= Written request =
Type again, exactly, the lines below from the start through the line that includes "(.7, .3, .1), .6), b_)".

= Data provided =
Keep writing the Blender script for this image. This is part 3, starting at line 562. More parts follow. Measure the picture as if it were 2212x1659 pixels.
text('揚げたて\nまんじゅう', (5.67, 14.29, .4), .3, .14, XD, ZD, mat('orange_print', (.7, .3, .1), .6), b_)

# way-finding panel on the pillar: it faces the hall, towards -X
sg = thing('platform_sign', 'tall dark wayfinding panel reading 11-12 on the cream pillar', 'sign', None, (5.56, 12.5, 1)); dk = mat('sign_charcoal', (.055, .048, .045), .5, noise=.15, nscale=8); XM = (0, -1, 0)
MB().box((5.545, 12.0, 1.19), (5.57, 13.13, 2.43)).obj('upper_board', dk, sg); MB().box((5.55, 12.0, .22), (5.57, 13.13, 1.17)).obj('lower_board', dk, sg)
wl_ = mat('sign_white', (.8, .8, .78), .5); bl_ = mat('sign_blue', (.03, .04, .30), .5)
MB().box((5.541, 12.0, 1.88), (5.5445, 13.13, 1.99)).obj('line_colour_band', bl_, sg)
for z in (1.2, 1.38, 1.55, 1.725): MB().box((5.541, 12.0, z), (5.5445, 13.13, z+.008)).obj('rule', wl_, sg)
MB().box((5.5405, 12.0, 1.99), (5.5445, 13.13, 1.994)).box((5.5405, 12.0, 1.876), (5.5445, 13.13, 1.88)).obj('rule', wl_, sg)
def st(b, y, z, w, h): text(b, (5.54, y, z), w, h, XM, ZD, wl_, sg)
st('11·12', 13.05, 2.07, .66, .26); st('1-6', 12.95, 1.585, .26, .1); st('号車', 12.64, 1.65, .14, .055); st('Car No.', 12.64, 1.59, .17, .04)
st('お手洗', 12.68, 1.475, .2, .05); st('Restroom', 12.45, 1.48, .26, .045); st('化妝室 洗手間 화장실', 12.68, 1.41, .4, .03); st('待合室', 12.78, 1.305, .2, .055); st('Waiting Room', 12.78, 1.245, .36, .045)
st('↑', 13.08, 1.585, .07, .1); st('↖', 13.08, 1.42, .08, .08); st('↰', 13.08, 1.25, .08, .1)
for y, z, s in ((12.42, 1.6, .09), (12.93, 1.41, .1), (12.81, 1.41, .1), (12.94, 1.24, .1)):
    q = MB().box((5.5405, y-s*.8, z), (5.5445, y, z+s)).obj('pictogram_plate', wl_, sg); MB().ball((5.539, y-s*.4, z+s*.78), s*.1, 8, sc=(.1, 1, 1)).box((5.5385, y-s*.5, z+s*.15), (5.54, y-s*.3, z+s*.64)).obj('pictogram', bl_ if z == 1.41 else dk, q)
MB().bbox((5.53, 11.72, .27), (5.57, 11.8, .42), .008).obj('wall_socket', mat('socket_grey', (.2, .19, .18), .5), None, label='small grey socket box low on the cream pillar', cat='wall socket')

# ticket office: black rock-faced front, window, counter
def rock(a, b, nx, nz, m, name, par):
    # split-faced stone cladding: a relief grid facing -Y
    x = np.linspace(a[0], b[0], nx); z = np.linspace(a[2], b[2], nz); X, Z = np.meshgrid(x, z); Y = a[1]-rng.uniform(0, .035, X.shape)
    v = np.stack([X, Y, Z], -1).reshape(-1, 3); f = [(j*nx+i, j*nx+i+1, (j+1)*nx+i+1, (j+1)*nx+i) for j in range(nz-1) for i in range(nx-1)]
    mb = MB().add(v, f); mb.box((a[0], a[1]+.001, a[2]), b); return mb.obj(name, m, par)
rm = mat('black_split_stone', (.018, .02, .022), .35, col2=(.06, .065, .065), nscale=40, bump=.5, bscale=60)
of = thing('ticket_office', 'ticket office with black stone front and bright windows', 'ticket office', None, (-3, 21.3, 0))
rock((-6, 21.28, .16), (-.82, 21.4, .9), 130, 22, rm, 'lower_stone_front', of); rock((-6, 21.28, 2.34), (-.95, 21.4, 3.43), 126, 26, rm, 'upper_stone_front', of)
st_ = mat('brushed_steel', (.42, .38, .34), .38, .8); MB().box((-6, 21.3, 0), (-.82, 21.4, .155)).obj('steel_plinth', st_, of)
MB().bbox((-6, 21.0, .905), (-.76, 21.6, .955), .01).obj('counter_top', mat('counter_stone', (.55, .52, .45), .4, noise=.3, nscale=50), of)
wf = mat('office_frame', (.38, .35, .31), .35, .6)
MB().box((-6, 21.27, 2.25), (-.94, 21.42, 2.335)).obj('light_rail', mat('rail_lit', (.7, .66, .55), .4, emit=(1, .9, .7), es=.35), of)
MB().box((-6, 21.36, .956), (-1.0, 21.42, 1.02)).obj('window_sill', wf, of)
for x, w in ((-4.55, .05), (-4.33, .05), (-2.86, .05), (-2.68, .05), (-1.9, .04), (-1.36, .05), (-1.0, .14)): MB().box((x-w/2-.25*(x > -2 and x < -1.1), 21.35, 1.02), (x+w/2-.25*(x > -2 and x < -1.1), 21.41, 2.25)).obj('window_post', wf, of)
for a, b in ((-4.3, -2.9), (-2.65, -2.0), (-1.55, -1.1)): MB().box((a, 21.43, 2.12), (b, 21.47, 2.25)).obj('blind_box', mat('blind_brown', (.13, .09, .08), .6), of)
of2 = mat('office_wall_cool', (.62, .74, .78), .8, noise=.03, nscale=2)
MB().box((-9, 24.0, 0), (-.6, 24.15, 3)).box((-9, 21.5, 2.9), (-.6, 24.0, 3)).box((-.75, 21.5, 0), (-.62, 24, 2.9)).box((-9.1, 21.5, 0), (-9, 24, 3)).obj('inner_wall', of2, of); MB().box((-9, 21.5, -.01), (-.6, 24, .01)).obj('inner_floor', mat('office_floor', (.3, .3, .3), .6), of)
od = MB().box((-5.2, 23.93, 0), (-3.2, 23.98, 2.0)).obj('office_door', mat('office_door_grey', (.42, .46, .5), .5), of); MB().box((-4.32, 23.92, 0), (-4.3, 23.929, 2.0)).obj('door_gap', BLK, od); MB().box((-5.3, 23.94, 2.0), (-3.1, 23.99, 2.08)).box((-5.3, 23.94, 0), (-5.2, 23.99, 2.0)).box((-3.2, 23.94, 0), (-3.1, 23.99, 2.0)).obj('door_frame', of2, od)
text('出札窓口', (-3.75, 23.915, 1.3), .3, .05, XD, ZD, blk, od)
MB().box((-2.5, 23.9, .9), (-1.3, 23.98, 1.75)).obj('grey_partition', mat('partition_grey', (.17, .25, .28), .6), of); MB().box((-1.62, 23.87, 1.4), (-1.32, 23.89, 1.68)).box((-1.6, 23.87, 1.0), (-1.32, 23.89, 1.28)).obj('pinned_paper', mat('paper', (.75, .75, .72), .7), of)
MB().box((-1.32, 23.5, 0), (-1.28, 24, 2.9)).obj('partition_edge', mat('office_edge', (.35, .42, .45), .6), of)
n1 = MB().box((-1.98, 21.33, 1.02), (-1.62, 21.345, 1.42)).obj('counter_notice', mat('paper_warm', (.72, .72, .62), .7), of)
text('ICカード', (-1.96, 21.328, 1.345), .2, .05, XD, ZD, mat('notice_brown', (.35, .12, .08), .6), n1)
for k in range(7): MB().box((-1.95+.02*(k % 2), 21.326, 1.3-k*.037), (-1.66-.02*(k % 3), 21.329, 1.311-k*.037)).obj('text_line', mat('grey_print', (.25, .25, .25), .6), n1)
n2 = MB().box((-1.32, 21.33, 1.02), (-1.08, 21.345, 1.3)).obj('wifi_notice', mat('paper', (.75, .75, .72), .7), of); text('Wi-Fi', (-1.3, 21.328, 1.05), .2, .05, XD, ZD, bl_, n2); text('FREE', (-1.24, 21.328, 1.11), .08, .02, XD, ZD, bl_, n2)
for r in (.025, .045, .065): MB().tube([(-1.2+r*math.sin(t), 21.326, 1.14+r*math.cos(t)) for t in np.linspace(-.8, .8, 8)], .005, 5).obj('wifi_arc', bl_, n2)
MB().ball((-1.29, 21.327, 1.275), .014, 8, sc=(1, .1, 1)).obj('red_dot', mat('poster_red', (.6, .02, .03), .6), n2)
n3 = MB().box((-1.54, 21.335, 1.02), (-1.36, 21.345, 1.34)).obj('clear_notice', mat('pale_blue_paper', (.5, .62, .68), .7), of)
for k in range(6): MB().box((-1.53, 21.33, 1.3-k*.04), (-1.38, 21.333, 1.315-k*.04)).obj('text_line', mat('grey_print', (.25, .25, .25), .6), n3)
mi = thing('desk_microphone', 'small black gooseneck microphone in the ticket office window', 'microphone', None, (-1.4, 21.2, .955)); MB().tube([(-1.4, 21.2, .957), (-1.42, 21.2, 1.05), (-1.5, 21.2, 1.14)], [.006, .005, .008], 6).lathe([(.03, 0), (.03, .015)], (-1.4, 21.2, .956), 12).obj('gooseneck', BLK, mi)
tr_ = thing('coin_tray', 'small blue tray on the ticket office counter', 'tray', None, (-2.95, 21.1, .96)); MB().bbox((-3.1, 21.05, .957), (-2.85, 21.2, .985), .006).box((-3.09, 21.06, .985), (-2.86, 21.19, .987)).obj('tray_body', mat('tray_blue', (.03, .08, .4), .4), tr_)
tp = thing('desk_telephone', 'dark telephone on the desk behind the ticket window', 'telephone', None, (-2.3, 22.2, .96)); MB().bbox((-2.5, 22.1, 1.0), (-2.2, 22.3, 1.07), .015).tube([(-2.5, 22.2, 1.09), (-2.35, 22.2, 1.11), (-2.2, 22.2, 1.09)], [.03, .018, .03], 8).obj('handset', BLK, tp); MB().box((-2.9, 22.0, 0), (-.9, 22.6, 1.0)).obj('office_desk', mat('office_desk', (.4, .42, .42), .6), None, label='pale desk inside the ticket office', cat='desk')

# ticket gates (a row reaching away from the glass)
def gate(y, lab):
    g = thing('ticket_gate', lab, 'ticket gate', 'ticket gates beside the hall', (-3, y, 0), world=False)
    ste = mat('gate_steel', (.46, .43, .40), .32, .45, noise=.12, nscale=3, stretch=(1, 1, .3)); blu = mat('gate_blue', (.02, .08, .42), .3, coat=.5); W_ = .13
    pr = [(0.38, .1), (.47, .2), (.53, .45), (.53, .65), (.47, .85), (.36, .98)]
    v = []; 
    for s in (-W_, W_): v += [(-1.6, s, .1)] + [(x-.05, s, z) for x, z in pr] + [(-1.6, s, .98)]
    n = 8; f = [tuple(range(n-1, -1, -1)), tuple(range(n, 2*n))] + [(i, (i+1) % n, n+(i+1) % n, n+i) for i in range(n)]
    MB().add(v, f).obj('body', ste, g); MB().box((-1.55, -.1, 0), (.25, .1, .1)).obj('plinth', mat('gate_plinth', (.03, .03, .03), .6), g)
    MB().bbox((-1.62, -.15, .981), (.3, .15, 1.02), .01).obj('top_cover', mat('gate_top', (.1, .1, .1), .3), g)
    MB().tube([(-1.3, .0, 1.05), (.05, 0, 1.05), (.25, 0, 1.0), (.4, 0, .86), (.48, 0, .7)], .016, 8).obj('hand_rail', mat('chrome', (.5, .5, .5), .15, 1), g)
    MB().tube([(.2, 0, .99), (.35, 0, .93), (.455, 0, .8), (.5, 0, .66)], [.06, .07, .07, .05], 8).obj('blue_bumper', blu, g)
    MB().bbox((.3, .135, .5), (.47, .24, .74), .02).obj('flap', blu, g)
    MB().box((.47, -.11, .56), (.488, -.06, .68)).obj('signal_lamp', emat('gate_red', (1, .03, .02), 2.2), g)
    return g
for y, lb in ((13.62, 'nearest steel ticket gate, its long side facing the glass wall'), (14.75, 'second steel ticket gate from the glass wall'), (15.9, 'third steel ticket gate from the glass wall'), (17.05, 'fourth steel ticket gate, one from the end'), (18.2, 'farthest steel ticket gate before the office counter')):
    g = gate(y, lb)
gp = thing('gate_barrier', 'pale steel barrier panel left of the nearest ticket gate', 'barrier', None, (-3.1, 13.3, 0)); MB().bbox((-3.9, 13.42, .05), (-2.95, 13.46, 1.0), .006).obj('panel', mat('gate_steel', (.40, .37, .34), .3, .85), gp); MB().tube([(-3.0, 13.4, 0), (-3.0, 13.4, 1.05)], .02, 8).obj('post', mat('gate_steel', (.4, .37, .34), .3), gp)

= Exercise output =
Keep writing the Blender script for this image. This is part 3, starting at line 562. More parts follow. Measure the picture as if it were 2212x1659 pixels.
text('揚げたて\nまんじゅう', (5.67, 14.29, .4), .3, .14, XD, ZD, mat('orange_print', (.7, .3, .1), .6), b_)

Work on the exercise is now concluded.